Don’t you just love alliteration! W seems to an excellent letter for Winter Woes. I haven’t even mentioned wild, windy, wet, watery or worrisome yet!
July is here with a vengeance. The Northern hemisphere are having their party party time, the main event we follow in this family is Bastille Day…Le Quatorze Juillet…having had a very French, half French mother. The flag would always be flying at the gate and special friends invited to a magnificent French Dinner. My 2 sisters and I tend to keep up the tradition, so my sister in Banks Peninsula is flying up this week for the occasion. (and to meet her new niece)
Having a dose of French blood is very useful in the Old Fashioned rose business, as so many of them were bred by the French, and carry magnificent French names. For those poor people who don’t speak the lingo they can appear un pronounceable, but I guess blood will out, and I find rolling the names off my tongue a delight. Dealing with the conglomeration of vowels in the spelling also comes naturally.
Back to the wearisome Winter weather…I’m happy to have made the decision to set stock the cows on both the farms this winter. They are spread out with a few locked in each paddock, and so far, due to the unusually warm weather, they are all getting enough grass to eat. It means I don’t have to brave the elements daily to move them and it keeps the mud at bay as they’re not amassing at and trampling thru gateways or galloping like mad things with excitement when they get a new paddock. Nothing more depressing than putting a herd in a paddock of soft fresh winter grass and seeing it get churned into mud in minutes! Leave that to the horses, they don’t need a new paddock to gallop in, they just gallop regardless. The horses still need daily feeding to keep their condition ok, a lot of them are standing in mud waiting, but them’s the breaks if you’re a destructive horse in Winter…

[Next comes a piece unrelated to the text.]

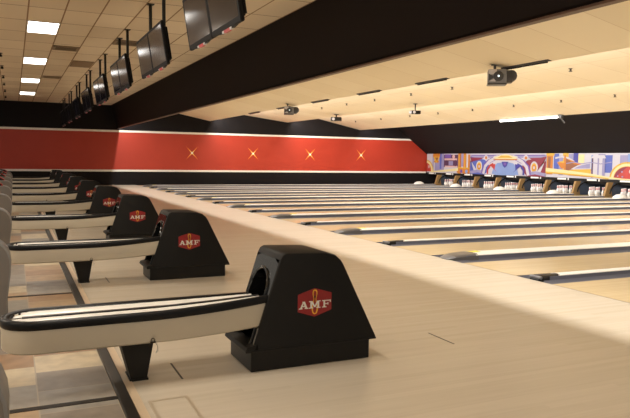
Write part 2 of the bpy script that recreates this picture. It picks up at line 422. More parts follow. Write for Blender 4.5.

Whilst the roses are by and large having a bit of a break, you can still find splashes of colour in my rose infested garden. Down in the Shwubbewy the Magnolias are all coming out in their beautiful winey shades, and other Winter flowering shrubs make more bright spots. A suckering bush of Hypericum , which would probably appear garish in Spring or Summer, is such a cheerful site in the depths of Winter. Also the Tibouchinas are flowering, not to mention the Camellias, Gordonias and Michelias.
Of course not all the roses are “dead”…the Teas and Chinas carry on bravely producing some much appreciated Winter blooms. One or 2 of our homebred roses fit in here, Weiti Sherry, a seedling from Mutabilis stays in leaf and flower throughout the year like it’s parent, and a new kid on the block Weiti David, has managed to make a July show of much smaller than usual lemon yellow flowers. This is a seedling from Charles Austin, crossed with who knows what, but I’m guessing a Noisette judging by it’s smell and the fact that it is fully clothed in July. He’s a very thorny beast and seems to want to be a climber. True to breed, at this stage I’ve had no success at getting a cutting to strike, despite multiple attempts. Our home grown seedlings are usually very generous about growing from cuttings, but par for the course, the one with big yellow double flowers that everyone would want, won’t grow!
Back to the weather…weeks have passed and we’re on the last day of July now, which is why I really need to publish July’s blog NOW!!!
It’s a good morning for it as there are freezing squalls happening outside and I’m slightly broken after my gumboot slipped on a garden edge whilst carrying a large clump of Eucomis I’d dug for division a couple of days ago. I crashed to the ground (hurled the Eucomis) and took out the wheelbarrow handle with my rib cage on the way down. Everything hurts…I possibly have another cracked rib…(something I specialise in) So…July….I’ve decided there is only one good thing about July, and that’s when you get to the end of it you won’t see it for another 11 months. We’ve surpassed 300 mils of rain this July, so it’s certainly been a wet one.
Tomorrow will be August. Cold and usually the muddiest month, but there is light at the end of the tunnel in August. The days are noticeably longer and Spring is in the air! The Spring bulbs are definitely having their time already, the early Daffodils are very prolific this year , lots of cute Hyacinths showing their faces and already some of the Freesias and Anemones are flowering.
My first grandchild is blooming too, looking forward to better weather for garden adventures as she turns into a genuine person at 3 months old.